Here comes the sunspot!


The Sun on 24 October, showing sunspot AR2887 near the Sun’s south-eastern limb. Image: SDO/HMI.

A major new sunspot has just rotated into view at the south-eastern limb area of the Sun’s photosphere. Officially designated sunspot AR2887, it was first seen peeping around the Sun’s limb on 22 October. Just 24 hours later, it had doubled in size and shown significantly increased complexity as it cleared the Sun’s limb and astronomers were able to get a better look at it.

The Sun captured on 24 October in extreme ultraviolet (304 angstroms – 0.0000000304m) by NASA’s Solar Dynamics Observatory (SDO). Sunspot AR2887 is clearly very active and more active regions are poised at the eastern limb.

Furthermore, solar spacecraft are keeping tabs on three more active regions on the far side of the Sun (yet to be numbered) which will shortly rotate into view. Indeed, the image above, taken on 24 October by NASA’s Solar Dynamics Observatory, already shows evidence of them at the Sun’s eastern limb.

What are sunspots?

Sunspots are are temporary regions of intense magnetic disturbance which result in cooler regions on the Sun’s photosphere which look darker in contrast with their surroundings. Sunspots can appear individually or in groups and can last for weeks or months.

Sunspots occur over an average 11-year cycle and presently the Sun is not long into Cycle 25, which began in December 2019 and is expected to continue until 2030. In 2019, 281 days – 77 per cent – were spotless, improving to 208 spotless days (57 per cent) in 2020. So far this year only 60 days (20 per cent) have gone without a visible sunspot, so solar activity is picking up as we head toward solar maximum and we experience sunspot maximum; then the Sun seems never to be without some sunspots. The last solar maximum occurred in 2013/2014.

A release of pent-up energy in the sunspot region can cause solar flares and colossal solar storms termed coronal mass ejections (CMEs). NOAA’s (National Oceanic and Atmospheric Administration) Space Weather Prediction Center (SWPC) has already reported AR2887 has produced multiple B-class flares (flares are classified A, B, C, M or X, with X being the most powerful).

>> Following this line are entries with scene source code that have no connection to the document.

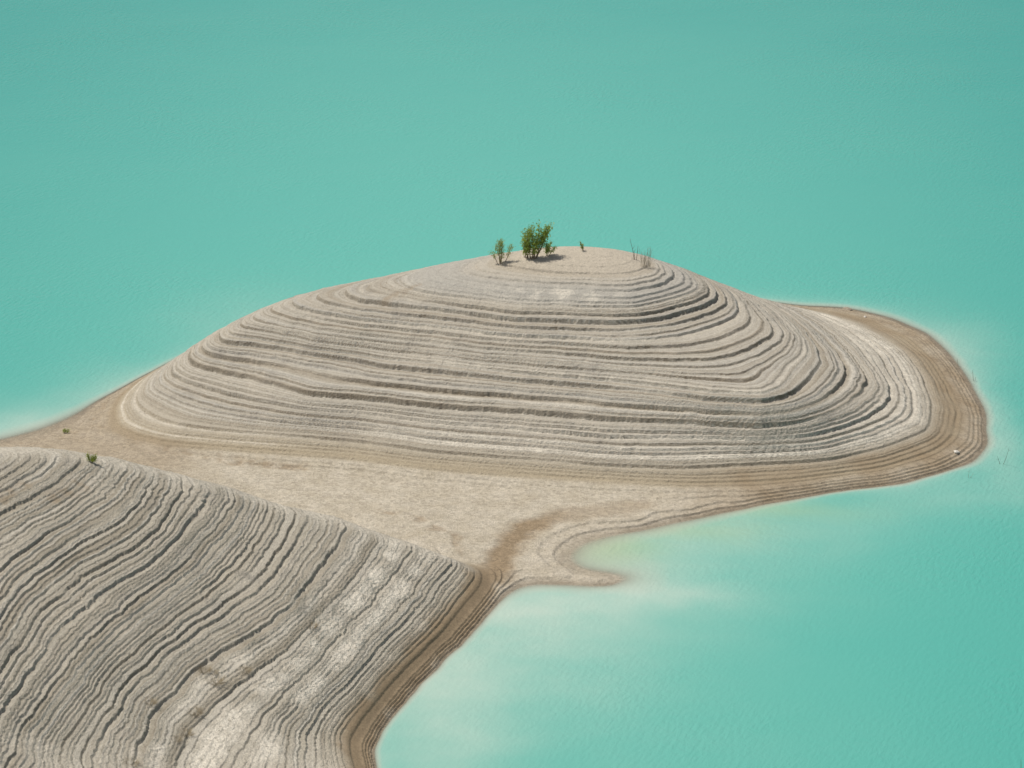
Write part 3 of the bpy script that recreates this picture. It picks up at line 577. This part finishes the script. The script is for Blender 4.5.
shrub('shrub', bx, by, [(-.1, 0, (-.28, 0, 1), .62, .2, 1.), (.04, 0, (0.05, 0, 1), .42, .15, 1.), (.16, 0, (.35, .05, 1), .52, .15, 1.), (.08, -.05, (.2, -.1, 1), .42, .15, .8)],
    'small bright green shrub on the upper edge of the foreground hill', 'shrub', plain('fresh_leaves', (.22, .30, .04), (.38, .42, .09), .6, .5), (.13, .05), 24, .06)
bx, by = PTS['tiny']
shrub('weed', bx, by, [(0, 0, (-.2, 0, 1), .35, .1, 1.), (.1, 0, (.3, 0, 1), .35, .1, 1.), (-.1, 0, (-.5, 0, 1), .3, .1, 1.)],
    'tiny green weed on the brown mud by the left shoreline', 'weed', LEAF, (.12, .05), 12, .05)

def stalks(name, x, y, lst, label, cat, mat, r=.016, z=None, dz=-.05, twigs=2, group=None):
    """one bare branched plant, a single mesh"""
    m = MB()
    for ox, oy, d, L in lst:
        c = curve((ox, oy, 0), d, L, (0, 0, .1), 6)
        m.tube(c, r, r*.4, 5)
        for q in range(twigs):
            i = rng.integers(2, 6)
            dd = c[i+1]-c[i]; dd = dd/np.linalg.norm(dd)+rng.normal(size=3)*.5
            m.tube(curve(c[i], dd, L*.22, (0, 0, .1), 3), r*.5, r*.25, 4)
    o = m.build(name, mat)
    o.location = (x, y, (ground_z(x, y) if z is None else z)+dz)
    return tag(o, label, cat, group)

bx, by = PTS['twig']
stalks('dead_stalk', bx, by, [(0, 0, (-.03, 0, 1), 1.9), (.05, 0, (.03, 0, 1), .8), (.2, 0, (.12, 0, 1), 1.2)], 'dark upright dead stalk at the right end of the island crest', 'stalk', DEAD, .024)
bx, by = PTS['dry']
stalks('dry_bush', bx, by, [(rng.uniform(-.5, .5), rng.uniform(-.2, .2), (rng.normal()*.3, rng.normal()*.2, 1), rng.uniform(.8, 1.8)) for k in range(26)],
    'faint leafless bush of thin beige stalks beside the dark dead stalk', 'dry bush', DRY, .009, twigs=4)

def tuft(x, y, sz, label):
    m = MB()
    for k in range(int(110*sz)):
        a = rng.random()*6.28; q = rng.random()**.5*.45*sz
        d = (math.cos(a)*rng.uniform(.1, 1.), math.sin(a)*rng.uniform(.1, 1.), rng.uniform(.5, 1.1))
        c = curve((q*math.cos(a), q*math.sin(a), 0), d, sz*rng.uniform(.25, .55), (0, 0, -.2), 3)
        m.tube(c, .010, .004, 3)
    o = m.build('dry_tuft', TUFT); o.location = (x, y, ground_z(x, y)-.04)
    return tag(o, label, 'dry tuft', 'dry brown tufts on the foreground hillside')
TL = ['wide dry brown tuft in the densest cluster on the foreground terraces', 'dry brown tuft just above the wide tuft of the cluster', 'brown tuft below the cluster, beside a pale washed patch',
      'lower brown tuft at the left edge of the pale washed slope', 'dry straggly tuft among the close dark terrace lines, farthest left of the middle row', 'brown tuft on the bright patch nearest the isthmus',
      'small brown tuft above the cluster, on the terrace edge', 'small brown tuft between the straggly tuft and the cluster', 'lowest brown tuft, near the bottom edge of the hillside', 'flat brown tuft left of the lower tufts, on grey terraces']
for k, ((x, y), sz) in enumerate(zip(PTS['tufts'], (1.0, .85, .9, .8, .8, .75, .8, .6, .9, .7))):
    tuft(x, y, sz, TL[k])

x, y = PTS['tw1']; stalks('drowned_branch', x, y, [(0, 0, (.35, 0, 1), 2.0), (-.1, 0, (-.15, 0, 1), 1.0)], 'tallest thin bare branch standing in water off the island tip', 'branch', DEAD, .02, z=-.3, dz=0, twigs=1)
x, y = PTS['tw2']; stalks('drowned_branch', x, y, [(0, 0, (-.25, 0, 1), 1.2), (.05, 0, (.05, 0, 1), .6)], 'short bare twig standing in water off the right shore bend', 'branch', DEAD, .018, z=-.25, dz=0, twigs=1)
x, y = PTS['tw3']; stalks('drowned_branch', x, y, [(0, 0, (.02, 0, 1), .9), (.0, .0, (.6, 0, 1), .7)], 'faint forked twig in the shallows below the island tip', 'branch', DRY, .014, z=-.25, dz=0, twigs=1)
x, y = PTS['tw4']; stalks('drowned_branch', x, y, [(0, 0, (-.05, 0, 1), .9)], 'single thin twig in water nearest the upper right shore', 'branch', DRY, .014, z=-.25, dz=0, twigs=1)
x, y = PTS['reed']; stalks('reed', x, y, [(0, 0, (-.05, 0, 1), 3.3), (.2, 0, (.1, 0, 1), 2.9)], 'yellow brown reed tips poking up at the lower right edge', 'reed', LEAF2, .03, z=-.4, dz=0, twigs=3)

# ------------------------------------------------------------------ stones
STONE = plain('pale_stone', (.42, .39, .34), (.55, .52, .47), .9)
STONED = plain('brown_stone', (.17, .14, .105), (.27, .23, .18), .9)
import bmesh
def stone(x, y, r, mat, label, flat=.6, group=None):
    bm = bmesh.new(); bmesh.ops.create_icosphere(bm, subdivisions=2, radius=1)
    ph = rng.random(3)*9
    for v in bm.verts:
        p = v.co
        k = 1+.22*math.sin(3*p.x+ph[0])+.18*math.sin(4*p.y+2*p.z+ph[1])+.1*math.sin(7*p.x-5*p.z+ph[2])
        v.co = (p.x*k*r*1.25, p.y*k*r, p.z*k*r*flat)
    me = bpy.data.meshes.new('stone'); bm.to_mesh(me); bm.free(); me.materials.append(mat)
    o = link(bpy.data.objects.new('stone', me)); o.location = (x, y, ground_z(x, y)+r*flat*.35); o.rotation_euler[2] = rng.random()*6
    return tag(o, label, 'stone', group)
x, y = PTS['rock']; stone(x, y, .2, STONE, 'white stone lying on the tan lower terrace near the island tip')
x, y = PTS['peb']; stone(x, y, .12, STONE, 'small pale stone on the brown beach at the back right of the island')
x, y = PTS['peb2']; stone(x, y, .38, STONED, 'dark clod at the far water edge behind the island', .4)

# ------------------------------------------------------------------ light, sky, camera
SUN_AZ = math.radians(290)      # clockwise from +Y: the sun stands to the left, a little behind the hill
SUN_EL = math.radians(63)
world = bpy.data.worlds.new('World'); scene.world = world; world.use_nodes = True
nt = world.node_tree; nt.nodes.clear()
sky = nt.nodes.new('ShaderNodeTexSky'); sky.sky_type = 'NISHITA'; sky.sun_disc = False
sky.sun_elevation = SUN_EL; sky.sun_rotation = SUN_AZ; sky.air_density = 1.0; sky.dust_density = 1.5
bg = nt.nodes.new('ShaderNodeBackground'); bg.inputs[1].default_value = .088
wo = nt.nodes.new('ShaderNodeOutputWorld')
hz = nt.nodes.new('ShaderNodeHueSaturation'); hz.inputs['Saturation'].default_value = .55      # bright hazy noon sky
nt.links.new(sky.outputs[0], hz.inputs['Color']); nt.links.new(hz.outputs[0], bg.inputs[0]); nt.links.new(bg.outputs[0], wo.inputs[0])
ld = bpy.data.lights.new('sun', 'SUN'); ld.energy = 4.1; ld.angle = math.radians(.53); ld.color = (1, .94, .84)
lo = link(bpy.data.objects.new('sun', ld))
sd = np.array([math.sin(SUN_AZ)*math.cos(SUN_EL), math.cos(SUN_AZ)*math.cos(SUN_EL), math.sin(SUN_EL)])
from mathutils import Vector
lo.rotation_euler = Vector(sd).to_track_quat('Z', 'Y').to_euler(); lo.location = sd*200

D = 269.; PT = math.radians(22)
cd = bpy.data.cameras.new('camera'); cd.sensor_fit = 'HORIZONTAL'; cd.angle = math.radians(18); cd.clip_end = 20000; cd.clip_start = 1
co = link(bpy.data.objects.new('camera', cd)); co.location = (0, -D*math.cos(PT), D*math.sin(PT)); co.rotation_euler = (math.pi/2-PT, 0, 0)
scene.camera = co
scene.view_settings.view_transform = 'Standard'; scene.view_settings.look = 'None'
scene.view_settings.exposure = 0.0; scene.view_settings.gamma = 1.0; scene.view_settings.use_curve_mapping = False
scene.cycles.max_bounces = 6; scene.cycles.transparent_max_bounces = 8
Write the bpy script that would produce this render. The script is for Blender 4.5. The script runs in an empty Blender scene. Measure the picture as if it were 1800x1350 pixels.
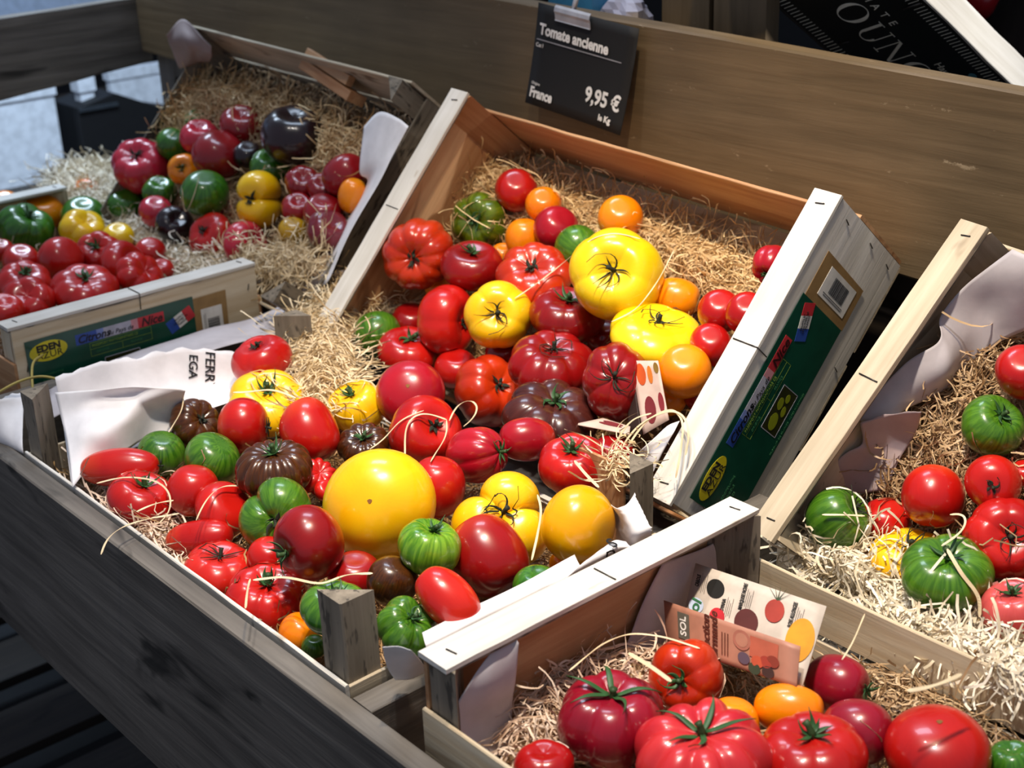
import bpy, math, random
import numpy as np
from mathutils import Vector, Matrix, Quaternion
for blk in (bpy.data.objects, bpy.data.meshes, bpy.data.lights, bpy.data.cameras):
    for b in list(blk): blk.remove(b)
sc = bpy.context.scene
COL = sc.collection
def lin(h, k=1.0):
    v = [int(h[i:i+2], 16)/255 for i in (0, 2, 4)]
    return tuple(k*(c/12.92 if c <= .04045 else ((c+.055)/1.055)**2.4) for c in v)+(1,)
# ------------------------------------------------------------------ camera
cd = bpy.data.cameras.new('camera'); camo = bpy.data.objects.new('camera', cd); COL.objects.link(camo)
camo.location = (0.76438, -0.54871, 0.61765); camo.rotation_mode = 'QUATERNION'; camo.rotation_quaternion = (0.762959, 0.496894, 0.241108, 0.335941)
cd.sensor_fit = 'HORIZONTAL'; cd.sensor_width = 36; cd.lens = 50.125
cd.clip_start = .05; cd.clip_end = 60
cd.dof.use_dof = True; cd.dof.focus_distance = 1.38; cd.dof.aperture_fstop = 8
sc.camera = camo
# ------------------------------------------------------------------ world, lamps, exposure
w = bpy.data.worlds.new('world'); sc.world = w; w.use_nodes = True
bg = w.node_tree.nodes['Background']; bg.inputs[0].default_value = (.66, .74, .95, 1); bg.inputs[1].default_value = .15
def lamp(kind, name, loc, target, power, color, size=.1, angle=60, blend=.6, sy=None):
    d = bpy.data.lights.new(name, kind); o = bpy.data.objects.new(name, d); COL.objects.link(o)
    o.location = loc; o.rotation_euler = (Vector(target)-Vector(loc)).to_track_quat('-Z', 'Y').to_euler()
    d.energy = power; d.color = color
    if kind == 'SPOT': d.spot_size = math.radians(angle); d.spot_blend = blend; d.shadow_soft_size = size
    if kind == 'AREA':
        d.size = size
        if sy: d.shape = 'RECTANGLE'; d.size_y = sy
    return o
lamp('SPOT', 'warm_spot_over_upper_row', (.12, .10, 1.75), (-.2, .50, .0), 52, (1, .80, .55), .035, 46, .8)
lamp('SPOT', 'neutral_spot_over_front_row', (.10, -.15, 1.8), (-.05, .15, -.05), 46, (1, .95, .92), .035, 50, .7)
lamp('SPOT', 'second_spot_over_centre', (-.45, .0, 1.8), (-.5, .25, -.05), 20, (1, .93, .85), .03, 56, .8)
lamp('AREA', 'daylight_from_the_open_hall', (-1.3, .9, 2.3), (-.6, .2, 0), 9, (.66, .80, 1), .9, sy=.5)
lamp('AREA', 'daylight_over_the_aisle', (-2.15, .7, 1.3), (-3.4, 1.0, -.3), 19, (.66, .82, 1), .5)
lamp('SPOT', 'added_spot_on_rear_rim', (1.3, 1.25, 1.3), (-.12, .95, .30), 70, (1, .97, .93), .05, 17, .5)  # unseen narrow spot added to brighten the white rim of the black crate
sc.view_settings.view_transform = 'Standard'; sc.view_settings.look = 'None'
sc.view_settings.exposure = 1.10; sc.view_settings.gamma = 1.0; sc.view_settings.use_curve_mapping = False
CRATES={'U':((-0.74888,0.40204,-0.0309),(0.90992,0.41421,0.01791,-0.01243),0.6413,0.36),'C':((-0.7367,-0.0092,0),(1,0,0,0),0.6416,0.3736),'N':((0,0,0),(1,0,0,0),0.6413,0.36),'Lf':((-1.5836,0.07,0),(1,0,0,0),0.6413,0.36),'UL':((-1.4716,0.40051,-0.00943),(0.91122,0.41165,0.0114,-0.00987),0.632,0.36),'R':((-0.02296,0.42118,-0.06007),(0.90693,0.40501,-0.0473,-0.10591),0.6413,0.36)}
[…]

As AR2887 turns to face Earth in the coming week or so, astronomers will be looking out for further ejections which could potentially head our way. CME’s can interact with Earth’s magnetic field to give us splendid auroral displays. On a more sober note, very powerful flares can cause CME’s which can reek havoc with orbiting satellites and even affect Earth-based technology such as power grids and long-distance radio communications.

Observe sunspot AR2887 for yourself

Although the Sun culminates presently at a relatively lowly altitude when compared with high-summer, you can still easily follow the progress of AR2887 and the potential new sunspots. One of the safest and easiest methods to observe the Sun in white light is by the tried-and-trusted method of projection.

The Sun’s disc can easily be projected through a small refracting telescope onto a piece of white card. Note the cardboard shield. Image: Geoff Elston.

A small telescope, of 60–100mm (2.5- to 4-inches) in aperture (or a pair of binoculars) is used to project the Sun’s image onto a piece of white card held about eight inches behind the eyepiece. Never look directly at the Sun when aiming your telescope; rather, watch for the tube’s smallest shadow on the ground. Indeed, never look directly at the Sun at anytime, as ding so can cause severe and even irreversible damage to your eyesight.

A dedicated H-alpha telescope gives great views of sunspots and other solar phenomena such as prominences.

A full-aperture white-light solar filter, made of either metallised Mylar film or, preferably, coated glass, and supplied by a reputable astronomy dealer, will give great views. You can also go down the H-alpha or Calcium route by purchasing a dedicated small telescope, such as those manufactured by Lunt and Coronado.